Lunar Photoemission Yields Inferred From ARTEMIS Measurements

Abstract

AbstractPhotoemission yield (the number of emitted electrons per incoming photon) is one of the fundamental properties of solid materials but is not yet well constrained for the lunar surface for photon energies >∼20 eV. In this study, we constrain this yield for incident photons with energies of ∼10–500 eV with data from the Acceleration, Reconnection, Turbulence, and Electrodynamics of the Moon's Interaction with the Sun (ARTEMIS) mission along with solar irradiance spectra from Version 2 of the Flare Irradiance Spectral Model. We also report the first oxygen Auger electron observations at the Moon by the ARTEMIS spacecraft, which provides a unique feature to identify photoelectrons emitted from the lunar surface.
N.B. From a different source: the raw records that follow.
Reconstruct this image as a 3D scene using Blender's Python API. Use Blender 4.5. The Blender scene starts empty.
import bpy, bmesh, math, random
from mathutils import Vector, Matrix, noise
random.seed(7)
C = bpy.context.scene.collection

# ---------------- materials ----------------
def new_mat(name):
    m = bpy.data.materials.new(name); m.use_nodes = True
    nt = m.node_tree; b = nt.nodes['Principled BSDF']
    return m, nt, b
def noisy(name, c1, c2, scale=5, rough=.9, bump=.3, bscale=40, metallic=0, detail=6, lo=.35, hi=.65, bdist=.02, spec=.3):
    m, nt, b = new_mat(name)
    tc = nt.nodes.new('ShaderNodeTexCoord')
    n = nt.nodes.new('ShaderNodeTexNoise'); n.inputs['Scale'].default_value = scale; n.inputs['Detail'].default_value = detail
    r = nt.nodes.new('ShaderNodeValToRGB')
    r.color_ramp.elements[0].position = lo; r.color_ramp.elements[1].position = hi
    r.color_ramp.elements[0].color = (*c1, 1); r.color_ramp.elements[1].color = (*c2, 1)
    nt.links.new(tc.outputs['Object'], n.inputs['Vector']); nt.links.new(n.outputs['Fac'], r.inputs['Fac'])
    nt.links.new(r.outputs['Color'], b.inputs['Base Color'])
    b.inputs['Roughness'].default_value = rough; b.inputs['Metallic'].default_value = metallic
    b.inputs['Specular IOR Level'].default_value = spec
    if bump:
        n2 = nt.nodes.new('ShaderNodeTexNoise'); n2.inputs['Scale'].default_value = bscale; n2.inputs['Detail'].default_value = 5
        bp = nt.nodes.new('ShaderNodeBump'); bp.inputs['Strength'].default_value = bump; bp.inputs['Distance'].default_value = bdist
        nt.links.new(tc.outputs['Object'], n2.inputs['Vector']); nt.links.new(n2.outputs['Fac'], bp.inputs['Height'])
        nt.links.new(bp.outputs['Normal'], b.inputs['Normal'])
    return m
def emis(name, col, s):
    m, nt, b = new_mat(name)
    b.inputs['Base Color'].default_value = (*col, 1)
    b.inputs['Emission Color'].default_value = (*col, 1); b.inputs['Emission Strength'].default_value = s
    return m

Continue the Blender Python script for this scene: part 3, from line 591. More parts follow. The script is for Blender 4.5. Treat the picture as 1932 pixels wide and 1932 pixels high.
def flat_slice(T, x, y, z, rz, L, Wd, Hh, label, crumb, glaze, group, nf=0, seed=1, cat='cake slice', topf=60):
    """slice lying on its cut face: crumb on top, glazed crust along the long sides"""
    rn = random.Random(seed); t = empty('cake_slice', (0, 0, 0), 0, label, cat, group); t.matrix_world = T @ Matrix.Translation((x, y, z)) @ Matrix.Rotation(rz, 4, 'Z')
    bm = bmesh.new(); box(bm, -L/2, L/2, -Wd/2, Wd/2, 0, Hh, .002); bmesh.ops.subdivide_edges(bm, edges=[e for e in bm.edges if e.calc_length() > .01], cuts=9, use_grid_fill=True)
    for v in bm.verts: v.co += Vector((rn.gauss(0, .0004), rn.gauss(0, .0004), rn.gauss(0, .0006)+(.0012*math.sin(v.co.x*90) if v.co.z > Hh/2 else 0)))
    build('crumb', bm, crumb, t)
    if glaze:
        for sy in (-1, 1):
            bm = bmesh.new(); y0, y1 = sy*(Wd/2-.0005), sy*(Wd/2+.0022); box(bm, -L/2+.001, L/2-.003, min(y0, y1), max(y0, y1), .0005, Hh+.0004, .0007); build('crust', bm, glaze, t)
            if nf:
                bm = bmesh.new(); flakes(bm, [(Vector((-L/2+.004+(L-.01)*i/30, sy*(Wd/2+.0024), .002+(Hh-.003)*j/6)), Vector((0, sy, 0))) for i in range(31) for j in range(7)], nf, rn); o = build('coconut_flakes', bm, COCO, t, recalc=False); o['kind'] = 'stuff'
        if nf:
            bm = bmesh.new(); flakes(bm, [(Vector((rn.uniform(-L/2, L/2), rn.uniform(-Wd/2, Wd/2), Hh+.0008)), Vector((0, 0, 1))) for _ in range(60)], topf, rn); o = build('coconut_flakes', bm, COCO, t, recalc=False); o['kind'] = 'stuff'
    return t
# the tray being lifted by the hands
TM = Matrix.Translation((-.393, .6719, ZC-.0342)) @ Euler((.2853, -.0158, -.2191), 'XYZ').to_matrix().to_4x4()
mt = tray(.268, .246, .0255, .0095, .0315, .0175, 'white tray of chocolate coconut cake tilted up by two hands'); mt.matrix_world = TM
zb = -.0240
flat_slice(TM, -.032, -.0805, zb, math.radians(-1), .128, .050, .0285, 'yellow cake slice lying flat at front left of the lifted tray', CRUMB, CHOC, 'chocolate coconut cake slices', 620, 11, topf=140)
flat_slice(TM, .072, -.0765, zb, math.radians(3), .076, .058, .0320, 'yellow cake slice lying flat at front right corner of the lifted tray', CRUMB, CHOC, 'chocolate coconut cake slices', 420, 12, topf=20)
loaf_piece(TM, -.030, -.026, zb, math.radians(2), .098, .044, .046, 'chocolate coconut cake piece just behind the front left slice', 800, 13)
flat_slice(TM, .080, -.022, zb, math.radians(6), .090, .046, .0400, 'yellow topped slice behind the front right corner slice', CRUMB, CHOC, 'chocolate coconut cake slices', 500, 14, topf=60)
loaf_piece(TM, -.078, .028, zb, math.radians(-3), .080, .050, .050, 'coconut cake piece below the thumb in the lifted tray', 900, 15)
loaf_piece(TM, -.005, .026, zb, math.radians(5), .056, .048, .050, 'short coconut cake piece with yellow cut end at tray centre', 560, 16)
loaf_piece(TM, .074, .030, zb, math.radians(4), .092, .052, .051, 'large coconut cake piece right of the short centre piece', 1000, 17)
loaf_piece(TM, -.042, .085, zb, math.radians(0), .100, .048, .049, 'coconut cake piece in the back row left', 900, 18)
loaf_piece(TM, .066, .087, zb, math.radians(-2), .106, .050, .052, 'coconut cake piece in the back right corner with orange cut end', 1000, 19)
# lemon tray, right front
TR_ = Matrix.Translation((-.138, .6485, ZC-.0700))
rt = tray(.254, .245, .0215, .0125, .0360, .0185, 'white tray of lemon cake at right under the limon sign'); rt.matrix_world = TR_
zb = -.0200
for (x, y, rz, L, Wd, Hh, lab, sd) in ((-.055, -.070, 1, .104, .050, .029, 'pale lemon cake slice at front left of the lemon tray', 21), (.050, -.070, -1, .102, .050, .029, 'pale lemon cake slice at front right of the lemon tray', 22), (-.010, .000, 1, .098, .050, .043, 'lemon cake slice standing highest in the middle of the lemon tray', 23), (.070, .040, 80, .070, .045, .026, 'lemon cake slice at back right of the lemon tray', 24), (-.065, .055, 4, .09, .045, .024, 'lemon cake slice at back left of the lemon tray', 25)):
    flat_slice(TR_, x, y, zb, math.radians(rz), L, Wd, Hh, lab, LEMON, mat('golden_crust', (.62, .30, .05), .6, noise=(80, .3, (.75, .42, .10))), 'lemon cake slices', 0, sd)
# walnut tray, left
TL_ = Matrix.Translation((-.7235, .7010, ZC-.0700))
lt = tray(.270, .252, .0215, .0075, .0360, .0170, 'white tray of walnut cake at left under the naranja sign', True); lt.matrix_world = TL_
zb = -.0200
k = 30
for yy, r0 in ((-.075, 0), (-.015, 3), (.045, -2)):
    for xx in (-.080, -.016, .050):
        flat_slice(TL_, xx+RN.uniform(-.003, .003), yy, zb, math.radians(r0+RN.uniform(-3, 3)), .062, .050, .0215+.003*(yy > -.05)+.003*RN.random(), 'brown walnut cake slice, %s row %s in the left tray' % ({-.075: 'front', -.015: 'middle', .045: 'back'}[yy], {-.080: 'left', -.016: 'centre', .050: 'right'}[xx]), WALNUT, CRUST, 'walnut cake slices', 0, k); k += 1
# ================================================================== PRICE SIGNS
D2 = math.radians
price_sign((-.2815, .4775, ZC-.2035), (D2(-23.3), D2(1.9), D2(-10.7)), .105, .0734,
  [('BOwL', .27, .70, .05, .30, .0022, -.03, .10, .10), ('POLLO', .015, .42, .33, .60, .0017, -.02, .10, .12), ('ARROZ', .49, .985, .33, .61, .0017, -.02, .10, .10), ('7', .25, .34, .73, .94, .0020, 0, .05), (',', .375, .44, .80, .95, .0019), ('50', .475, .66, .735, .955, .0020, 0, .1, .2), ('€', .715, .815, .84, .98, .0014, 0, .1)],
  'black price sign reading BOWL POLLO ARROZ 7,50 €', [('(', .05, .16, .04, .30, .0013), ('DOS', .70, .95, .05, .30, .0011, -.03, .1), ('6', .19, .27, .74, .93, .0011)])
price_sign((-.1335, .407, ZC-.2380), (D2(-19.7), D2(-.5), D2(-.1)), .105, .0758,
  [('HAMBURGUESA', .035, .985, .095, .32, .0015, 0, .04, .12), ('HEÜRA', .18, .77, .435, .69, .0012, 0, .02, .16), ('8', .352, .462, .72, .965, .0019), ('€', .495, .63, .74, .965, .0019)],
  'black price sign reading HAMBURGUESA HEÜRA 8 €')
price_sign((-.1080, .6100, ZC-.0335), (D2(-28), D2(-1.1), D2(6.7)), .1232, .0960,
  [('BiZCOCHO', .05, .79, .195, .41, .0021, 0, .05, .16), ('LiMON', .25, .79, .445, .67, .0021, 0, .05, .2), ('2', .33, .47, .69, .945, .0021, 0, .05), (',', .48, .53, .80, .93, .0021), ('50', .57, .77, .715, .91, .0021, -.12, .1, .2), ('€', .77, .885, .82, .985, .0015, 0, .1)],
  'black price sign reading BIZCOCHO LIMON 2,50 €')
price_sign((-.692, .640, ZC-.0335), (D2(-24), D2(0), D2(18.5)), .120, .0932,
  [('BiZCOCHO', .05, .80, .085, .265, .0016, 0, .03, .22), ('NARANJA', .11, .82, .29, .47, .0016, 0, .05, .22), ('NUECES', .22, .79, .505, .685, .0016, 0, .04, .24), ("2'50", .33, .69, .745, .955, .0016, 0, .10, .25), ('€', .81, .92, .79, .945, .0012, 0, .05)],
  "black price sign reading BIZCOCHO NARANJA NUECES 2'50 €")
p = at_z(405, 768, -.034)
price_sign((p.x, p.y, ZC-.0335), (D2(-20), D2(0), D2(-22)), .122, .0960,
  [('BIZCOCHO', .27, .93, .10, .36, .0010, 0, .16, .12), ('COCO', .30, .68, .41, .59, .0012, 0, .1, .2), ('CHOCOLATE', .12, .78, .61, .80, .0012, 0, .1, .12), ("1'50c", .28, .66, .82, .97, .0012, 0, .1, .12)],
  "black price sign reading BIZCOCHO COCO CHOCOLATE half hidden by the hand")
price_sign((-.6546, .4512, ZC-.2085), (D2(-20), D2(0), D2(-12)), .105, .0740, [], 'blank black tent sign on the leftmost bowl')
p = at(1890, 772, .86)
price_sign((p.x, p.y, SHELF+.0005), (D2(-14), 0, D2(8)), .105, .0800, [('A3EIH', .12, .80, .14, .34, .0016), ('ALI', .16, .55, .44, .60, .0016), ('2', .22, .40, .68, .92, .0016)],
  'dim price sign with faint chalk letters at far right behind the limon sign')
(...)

With lunar photoelectron observations identified in both Earth's magnetotail lobes and the solar wind for four selected days, we infer a lower bound of 10−3 in yield for photon energies >∼20 eV. However, our investigation also reveals an uncertainty over ∼4 orders of magnitude in derived yields with a sensitivity study, owing to a poorly constrained photoelectron energy probability function. This uncertainty motivates future experiments on lunar samples to better characterize the lunar surface charging environment.